CS 395T Advanced Compilers (52060)

Paper Review


Name: Ben Hardekopf
Paper Number: 3
Paper Citation: The Technology Behind Crusoe Processors, Alexander Klaiber. Transmeta Technical Report, January 2000.

Abstract

In January of 2000, Transmeta Corporation introduced the Crusoe processors, an x86-compatible family of solutions that combines strong performance with remarkably low power consumption. As might be expected, a new technology for designing and implementing microprocessors underlies the development of these products. As might not be expected, the new technology is fundamentally software-based: the power savings come from replacing large numbers of transistors with software.

The Crusoe processor solutions consist of a hardware engine logically surrounded by a software layer. The engine is a very long instruction word (VLIW) CPU capable of executing up to four operations in each clock cycle. The VLIWs native instruction set bears no resemblance to the x86 instruction set; it has been designed purely for fast low-power implementation using conventional CMOS fabrication. The surrounding software layer gives x86 programs the impression that they are running on x86 hardware. The software layer is called Code Morphing software because it dynamically morphs x86 instructions into VLIW instructions. The Code Morphing software includes a number of advanced features to achieve good system-level performance. Code Morphing support facilities are also built into the underlying CPUs. In other words, the Transmeta designers have judiciously rendered some functions in hardware and some in software, according to the product design goals and constraints. Different goals and constraints in future products may result in different hardware-software partitioning.

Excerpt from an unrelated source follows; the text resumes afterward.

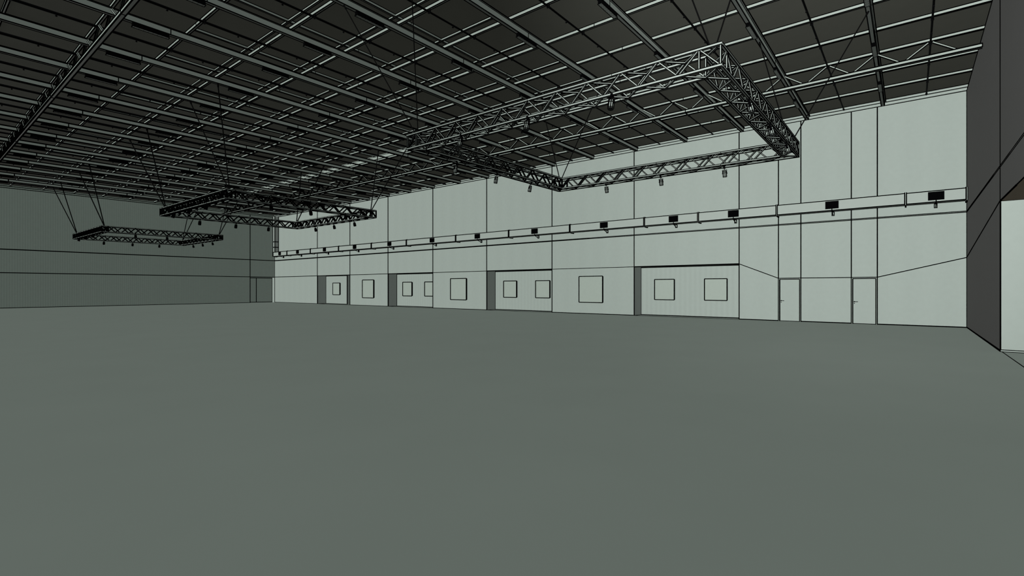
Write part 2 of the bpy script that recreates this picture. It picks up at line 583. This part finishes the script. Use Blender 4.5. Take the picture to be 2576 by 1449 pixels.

Transmeta's Code Morphing technology changes the entire approach to designing microprocessors. By demonstrating that practical microprocessors can be implemented as hardware-software hybrids, Transmeta has dramatically expanded the design space that microprocessor designers can explore for optimum solutions. Microprocessor development teams may now enlist software experts and expertise, working largely in parallel with hardware engineers to bring products to market faster. Upgrades to the software portion of a microprocessor can be rolled out independently from the chip. Finally, decoupling the hardware design from the system and application software that use it frees hardware designers to evolve and eventually replace their designs without perturbing legacy software.

Novelty

The basic goal of Crusoe is to enable system designers to make various tradeoffs between HW and SW in order to meet different design goals for different markets (e.g. reduced power consumption v. performance), while still being able to efficiently run all legacy x86 code without modification or recompilation. By separating the HW arch. from the ISA, the system designers are much freer to make changes in the HW, making their job much easier. This division isn't new -- e.g. the Pentium II also dynamically translates from the x86 ISA to internal RISC-like micro-ops (although the motivation here is simply to improve performance while still supporting legacy code). The contribution of Crusoe lies in the techniques they use to allow designers to simplify the HW while still maintaining acceptable performance, and the code morpher that allows the translation apparatus to be modified in SW. BR>
The novel HW assistance is what enables efficient emulation of precise exceptions and self-modifying code; it also enables more aggressive instruction scheduling for better optimization. Three mechanisms support these capabilities: a transaction-based execution of the translated instructions using shadow registers and a memory store buffer; alias HW that enables loads and stores to be reordered without regard to dependencies; and the ability to write-protect translated x86 code to detect dynamic code modification.

Another novel capability is the Longrun power management, which can adjust the clock frequency and voltage on the fly.

Flaws

This paper reads like PR, not a scientific report. This is only to be expected since the paper is a company tech report not a conference or journal paper -- but it's not as useful as it could be.

There is practically nothing reported about Crusoe's performance, other than a rather defensive passage about its performance on some benchmarks; this passage makes it clear that Crusoe's performance may not be that great unless the translation cost is amortized over a long period of time.

The paper makes the claim that different performance/power consumption/complexity tradeoffs could be made by varying the functionality implemented in HW vs. SW. It would be nice to have some idea of what the relationship between the HW/SW line and performance/power consumption/etc really is -- i.e. is the tradeoff such that we can make fine-grained adjustments by moving a few things from HW to SW or vice versa, or is there a "cliff" that we fall off of at some point.

Broader Picture

One of the themes of this class is to find the right level of abstraction for the virtual interface. Crusoe puts it at the ISA level, mainly for reasons of compatability with existing x86 code (a smart decision from a business stand-point). There are two directions we could take from here -- horizontally, it would be interesting to see how easily the code morpher could be adapted to translate other ISAs; what factors make an ISA easy/hard to deal with (e.g. RISC v. CISC)? Vertically, we could take the interface level further down towards the HW (imagine an XML like app that defined its own ISA based on some primitives supplied by the interface) or further up towards the SW (rather like the Java Virtual Machine). Of course, without a better idea of the lessons learned from Crusoe (i.e. a more honest evaluation than given in this paper, including problems), it's difficult to extrapolate and learn from the work done here. The paper may best be used as a good source of raw ideas that can be used as a starting point to answer these questions.